Toronto Mike Verified as the defacto Toronto Mike


They're sort of gone... in that I can bike along the waterfront now and not eat a few dozen of them.

But I do still have midges in the backyard. So a variety of midges remains, no doubt.

May 26, 2014 @ 9:50 PM


I have this annoying swarms of tiny black flies with large wings inside and outside my home now for approx. 5 weeks. They get in my hair and make it impossible to sleep at night. They are everywhere. Can anyone tell me what I can do to get rid of them?

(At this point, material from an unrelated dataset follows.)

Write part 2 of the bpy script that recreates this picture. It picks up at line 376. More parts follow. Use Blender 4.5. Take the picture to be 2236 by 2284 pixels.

October 19, 2014 @ 2:23 PM


@ R.M

They'll just go away on their own.

October 20, 2014 @ 9:19 AM


I have lived in Port Credit for 20 years and don't recall these bugs until the last few years. I can't even bbq in the spring because they swarm the backyard and look like black pepper when I check my food. The lake had a nasty smell a few years ago and when people complained, the city did something to clean up the green slime on it. I believe that this has somehow contributed to messing up the ecological system thus adding to the infestation of these midges. Personally I would prefer the smell of the lake to these insects.

May 9, 2015 @ 4:17 PM

Sandra Wray

These little pests are annoying when going for my daily walk... they are all over my balgony and find if u burn the mosqiuto coils they are lessoned ...also ake apple cider vineger and dish soap mixture in a dish away from your doos and windows it will draw them to that ....still not a cure but helps ....

April 24, 2016 @ 2:06 PM


Living in portcredit for the first time. Annoying swarms of these bugs... Will they go away. Recommendations how to rid my balcony of them it is covered. My fiancé smokes so he uses the balcony but I tell him to bang the door and screen door to clear it up before going out

April 29, 2016 @ 7:11 PM


Try riding your bike on the lakeshore trail... Today I set out to bike along the lake and these flies were literally everywhere. It felt as if there were more flies than air. My trip didn't last very long. I recommend bringing goggles if you plan on biking along the lake.